Byrne worked all sides of the UA family. He was a dinner companion of Hollywood producer Scott Stuber, flew to Florida to golf with Ryder Cup captain Jim Furyk and wasn’t camera shy when photographers focused on him sitting with actor Greg Kinnear.
That was a strength. He created a bond with those in the cheap seats and with those who produced “You, Me and Dupree.” Over time, you, me and Dupree became part of Byrne’s extended family.
For the past 6½ years, Arizona’s athletic department enjoyed more financial growth and outside attention than at any time in history. It was an image-changer. Byrne orchestrated all of it, exchanging Twitter messages with strangers, declaring Phoenix to be “Wildcat Country,” and raising more than $140 million to build a better football stadium, spruce up a state-of-the-art basketball arena and get the word out.
Not all of it worked.
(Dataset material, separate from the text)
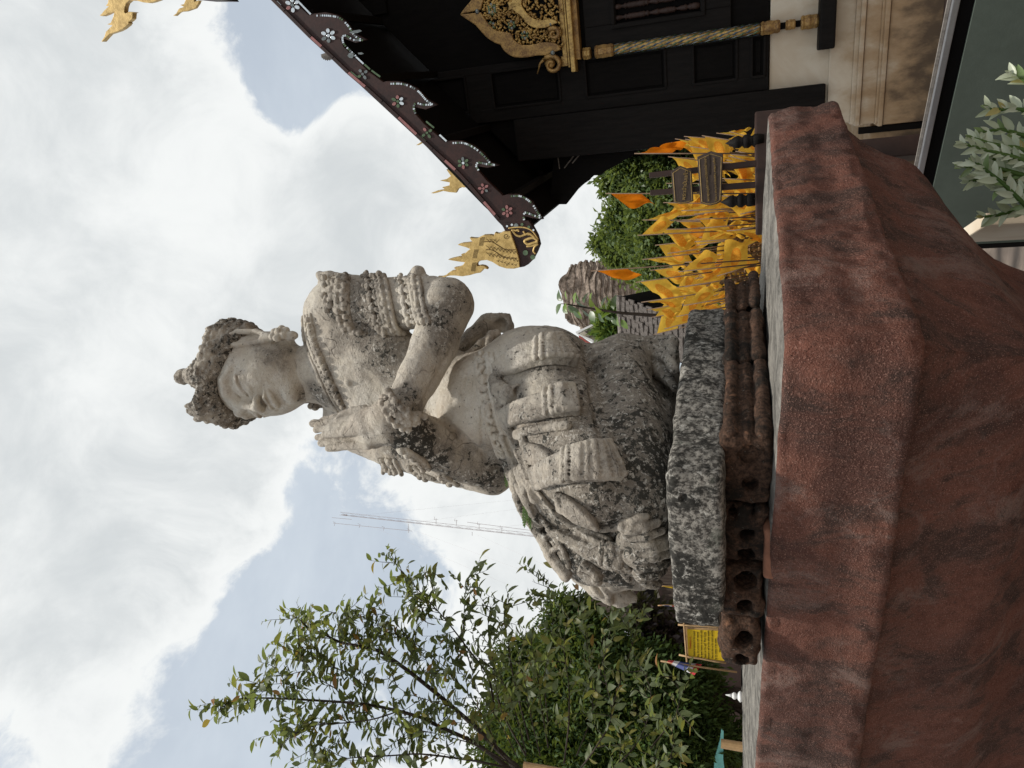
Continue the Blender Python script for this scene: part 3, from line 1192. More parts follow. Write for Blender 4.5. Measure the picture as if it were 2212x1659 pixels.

This isn’t Alabama.
The UA’s swimming program, once among the nation’s three or four powerhouses, imploded when Byrne hired the wrong head coach. The men’s golf program, once a threat to win the NCAA title year after year, has bottomed out. The man he hired to run Arizona’s football operation, Rich Rodriguez, is in the struggle of his coaching lifetime.
But those things are predictable; there are limitations at Arizona and its $85 million athletic budget that Byrne won’t encounter at Alabama, which has a budget of about $190 million.
His departure isn’t unlike Dempsey’s decision to leave Arizona in 1994 to become executive director of the NCAA. The right people notice when you do a good job.
“Greg’s reputation in the industry is very strong,” Dempsey says. “I thought it would be hard to keep him much longer.”
With a Kleenex in hand, Byrne talked about the sleepless nights he’s spent and the importance of his successor remaking Arizona Stadium, something that could cost in excess of $100 million.
“This is a special place,” he says. “I put every bit of myself into this job until, frankly, I ran low on energy. Before we move to Alabama, I’m going to take a month off to recharge. I’ve never done anything like that.”